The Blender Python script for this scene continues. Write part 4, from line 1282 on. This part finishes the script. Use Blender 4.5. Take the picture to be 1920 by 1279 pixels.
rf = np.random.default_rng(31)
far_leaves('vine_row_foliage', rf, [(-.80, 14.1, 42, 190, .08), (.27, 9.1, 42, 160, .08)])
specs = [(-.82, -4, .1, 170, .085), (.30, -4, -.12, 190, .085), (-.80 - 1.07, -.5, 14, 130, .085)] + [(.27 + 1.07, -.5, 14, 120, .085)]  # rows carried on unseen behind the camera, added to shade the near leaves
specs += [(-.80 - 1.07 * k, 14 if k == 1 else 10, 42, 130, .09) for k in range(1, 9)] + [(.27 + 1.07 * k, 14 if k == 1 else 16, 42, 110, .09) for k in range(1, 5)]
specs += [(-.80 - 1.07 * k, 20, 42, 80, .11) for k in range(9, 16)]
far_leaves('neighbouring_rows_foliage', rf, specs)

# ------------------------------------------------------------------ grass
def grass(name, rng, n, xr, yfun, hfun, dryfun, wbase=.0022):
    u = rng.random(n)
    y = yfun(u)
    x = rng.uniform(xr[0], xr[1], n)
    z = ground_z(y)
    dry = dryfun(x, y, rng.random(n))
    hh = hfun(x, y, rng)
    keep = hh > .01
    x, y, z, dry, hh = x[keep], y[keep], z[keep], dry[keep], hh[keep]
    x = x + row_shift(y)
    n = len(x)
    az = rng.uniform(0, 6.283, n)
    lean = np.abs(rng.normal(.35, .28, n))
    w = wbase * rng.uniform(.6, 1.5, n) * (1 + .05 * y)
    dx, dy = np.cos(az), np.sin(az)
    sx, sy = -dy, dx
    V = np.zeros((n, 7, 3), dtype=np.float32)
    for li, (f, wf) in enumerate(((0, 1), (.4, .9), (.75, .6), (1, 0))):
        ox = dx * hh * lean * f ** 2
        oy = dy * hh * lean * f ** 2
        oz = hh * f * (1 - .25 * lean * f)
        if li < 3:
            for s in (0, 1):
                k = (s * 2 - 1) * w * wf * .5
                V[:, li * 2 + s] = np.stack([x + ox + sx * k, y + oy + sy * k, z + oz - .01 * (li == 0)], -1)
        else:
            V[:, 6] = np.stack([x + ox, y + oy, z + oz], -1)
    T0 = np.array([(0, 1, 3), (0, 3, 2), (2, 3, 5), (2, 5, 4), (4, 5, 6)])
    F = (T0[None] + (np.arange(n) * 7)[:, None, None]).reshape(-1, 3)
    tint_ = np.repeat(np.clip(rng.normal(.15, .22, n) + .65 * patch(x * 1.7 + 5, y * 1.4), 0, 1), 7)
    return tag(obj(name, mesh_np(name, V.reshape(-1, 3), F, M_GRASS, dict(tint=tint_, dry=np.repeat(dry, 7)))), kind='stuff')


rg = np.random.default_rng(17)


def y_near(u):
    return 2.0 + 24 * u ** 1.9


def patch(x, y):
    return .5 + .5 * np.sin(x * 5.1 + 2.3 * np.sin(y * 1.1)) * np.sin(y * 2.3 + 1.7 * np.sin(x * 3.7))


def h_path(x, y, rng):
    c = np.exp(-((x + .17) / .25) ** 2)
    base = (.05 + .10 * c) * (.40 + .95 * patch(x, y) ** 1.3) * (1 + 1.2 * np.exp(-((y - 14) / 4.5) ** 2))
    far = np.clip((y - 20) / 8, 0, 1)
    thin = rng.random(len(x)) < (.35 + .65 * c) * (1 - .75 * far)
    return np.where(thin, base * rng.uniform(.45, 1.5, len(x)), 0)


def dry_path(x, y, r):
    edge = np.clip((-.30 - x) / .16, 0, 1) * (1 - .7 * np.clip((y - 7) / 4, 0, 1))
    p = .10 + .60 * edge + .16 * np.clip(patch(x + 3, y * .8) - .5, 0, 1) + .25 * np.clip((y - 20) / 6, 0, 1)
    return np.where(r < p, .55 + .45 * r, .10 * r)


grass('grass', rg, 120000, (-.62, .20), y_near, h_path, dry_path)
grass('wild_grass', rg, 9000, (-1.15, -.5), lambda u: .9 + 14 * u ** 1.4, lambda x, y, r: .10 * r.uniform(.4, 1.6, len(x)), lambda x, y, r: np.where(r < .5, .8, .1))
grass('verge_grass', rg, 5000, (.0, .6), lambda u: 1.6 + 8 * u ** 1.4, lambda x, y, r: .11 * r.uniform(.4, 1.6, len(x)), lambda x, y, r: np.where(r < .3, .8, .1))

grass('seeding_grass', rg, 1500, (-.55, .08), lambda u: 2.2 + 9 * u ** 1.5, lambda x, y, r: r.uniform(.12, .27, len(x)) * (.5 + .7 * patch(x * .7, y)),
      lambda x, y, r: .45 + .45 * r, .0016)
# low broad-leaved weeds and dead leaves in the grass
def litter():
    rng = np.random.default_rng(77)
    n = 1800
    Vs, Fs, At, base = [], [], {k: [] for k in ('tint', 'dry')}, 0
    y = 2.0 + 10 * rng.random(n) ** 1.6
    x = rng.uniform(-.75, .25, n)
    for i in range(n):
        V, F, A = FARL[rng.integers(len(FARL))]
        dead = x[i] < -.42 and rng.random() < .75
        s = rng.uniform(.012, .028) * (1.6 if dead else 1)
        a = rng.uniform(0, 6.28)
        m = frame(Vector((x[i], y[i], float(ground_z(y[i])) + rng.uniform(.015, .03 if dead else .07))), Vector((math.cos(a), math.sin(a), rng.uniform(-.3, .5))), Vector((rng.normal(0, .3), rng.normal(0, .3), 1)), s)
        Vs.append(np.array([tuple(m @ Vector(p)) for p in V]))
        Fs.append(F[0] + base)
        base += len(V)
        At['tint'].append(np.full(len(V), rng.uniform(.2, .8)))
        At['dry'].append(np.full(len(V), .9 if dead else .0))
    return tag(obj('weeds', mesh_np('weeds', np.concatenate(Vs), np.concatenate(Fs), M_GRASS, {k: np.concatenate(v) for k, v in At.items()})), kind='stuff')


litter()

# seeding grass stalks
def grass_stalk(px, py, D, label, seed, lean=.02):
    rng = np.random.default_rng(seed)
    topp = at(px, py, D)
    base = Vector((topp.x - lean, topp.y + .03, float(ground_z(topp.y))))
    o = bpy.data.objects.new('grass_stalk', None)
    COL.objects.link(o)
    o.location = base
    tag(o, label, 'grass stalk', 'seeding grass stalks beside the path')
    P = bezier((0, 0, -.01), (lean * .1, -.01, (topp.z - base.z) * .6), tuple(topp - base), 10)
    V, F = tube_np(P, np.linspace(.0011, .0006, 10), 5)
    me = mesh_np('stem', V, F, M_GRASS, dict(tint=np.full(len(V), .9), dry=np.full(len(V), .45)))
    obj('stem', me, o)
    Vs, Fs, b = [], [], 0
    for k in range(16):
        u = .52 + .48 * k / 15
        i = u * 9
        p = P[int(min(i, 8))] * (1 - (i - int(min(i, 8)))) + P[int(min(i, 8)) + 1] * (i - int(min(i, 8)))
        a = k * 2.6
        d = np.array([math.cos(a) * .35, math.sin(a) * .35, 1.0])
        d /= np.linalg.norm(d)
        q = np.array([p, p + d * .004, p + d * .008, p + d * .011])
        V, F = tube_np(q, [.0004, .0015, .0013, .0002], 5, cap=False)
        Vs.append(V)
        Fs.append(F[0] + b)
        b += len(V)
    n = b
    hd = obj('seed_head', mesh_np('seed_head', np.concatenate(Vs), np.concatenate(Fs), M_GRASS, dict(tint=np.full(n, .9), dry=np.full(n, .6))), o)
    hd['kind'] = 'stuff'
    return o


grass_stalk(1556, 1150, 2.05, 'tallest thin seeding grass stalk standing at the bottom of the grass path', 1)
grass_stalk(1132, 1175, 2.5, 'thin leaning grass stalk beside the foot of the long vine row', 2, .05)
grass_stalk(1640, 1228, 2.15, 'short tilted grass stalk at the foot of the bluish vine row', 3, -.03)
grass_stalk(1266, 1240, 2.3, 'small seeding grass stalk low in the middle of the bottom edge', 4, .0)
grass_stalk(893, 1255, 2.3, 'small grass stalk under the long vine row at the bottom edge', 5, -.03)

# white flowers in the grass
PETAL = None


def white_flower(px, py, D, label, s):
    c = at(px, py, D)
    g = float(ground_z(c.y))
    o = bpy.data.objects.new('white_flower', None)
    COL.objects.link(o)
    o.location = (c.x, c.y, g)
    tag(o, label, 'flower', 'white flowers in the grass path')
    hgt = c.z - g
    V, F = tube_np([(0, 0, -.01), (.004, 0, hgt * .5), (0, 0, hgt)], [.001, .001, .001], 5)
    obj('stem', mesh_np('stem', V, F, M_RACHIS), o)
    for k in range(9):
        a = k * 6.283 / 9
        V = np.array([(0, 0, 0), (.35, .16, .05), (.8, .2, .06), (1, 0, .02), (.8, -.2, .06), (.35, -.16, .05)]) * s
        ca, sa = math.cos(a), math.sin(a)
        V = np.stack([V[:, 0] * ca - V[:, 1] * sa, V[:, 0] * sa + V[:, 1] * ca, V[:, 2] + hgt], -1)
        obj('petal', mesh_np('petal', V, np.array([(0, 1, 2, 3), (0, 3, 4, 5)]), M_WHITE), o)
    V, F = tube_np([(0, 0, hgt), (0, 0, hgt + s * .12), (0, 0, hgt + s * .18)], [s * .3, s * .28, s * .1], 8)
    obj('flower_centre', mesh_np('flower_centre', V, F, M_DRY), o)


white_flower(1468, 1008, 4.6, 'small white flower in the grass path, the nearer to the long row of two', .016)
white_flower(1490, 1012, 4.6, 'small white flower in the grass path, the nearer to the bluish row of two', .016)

Work instructions ->
Please print exactly what appears from the first line of the data through the line with "far_leaves('neighbouring_rows_foliage', rf, specs)", including both of those lines and nothing past them.

The answer ->
The Blender Python script for this scene continues. Write part 4, from line 1282 on. This part finishes the script. Use Blender 4.5. Take the picture to be 1920 by 1279 pixels.
rf = np.random.default_rng(31)
far_leaves('vine_row_foliage', rf, [(-.80, 14.1, 42, 190, .08), (.27, 9.1, 42, 160, .08)])
specs = [(-.82, -4, .1, 170, .085), (.30, -4, -.12, 190, .085), (-.80 - 1.07, -.5, 14, 130, .085)] + [(.27 + 1.07, -.5, 14, 120, .085)]  # rows carried on unseen behind the camera, added to shade the near leaves
specs += [(-.80 - 1.07 * k, 14 if k == 1 else 10, 42, 130, .09) for k in range(1, 9)] + [(.27 + 1.07 * k, 14 if k == 1 else 16, 42, 110, .09) for k in range(1, 5)]
specs += [(-.80 - 1.07 * k, 20, 42, 80, .11) for k in range(9, 16)]
far_leaves('neighbouring_rows_foliage', rf, specs)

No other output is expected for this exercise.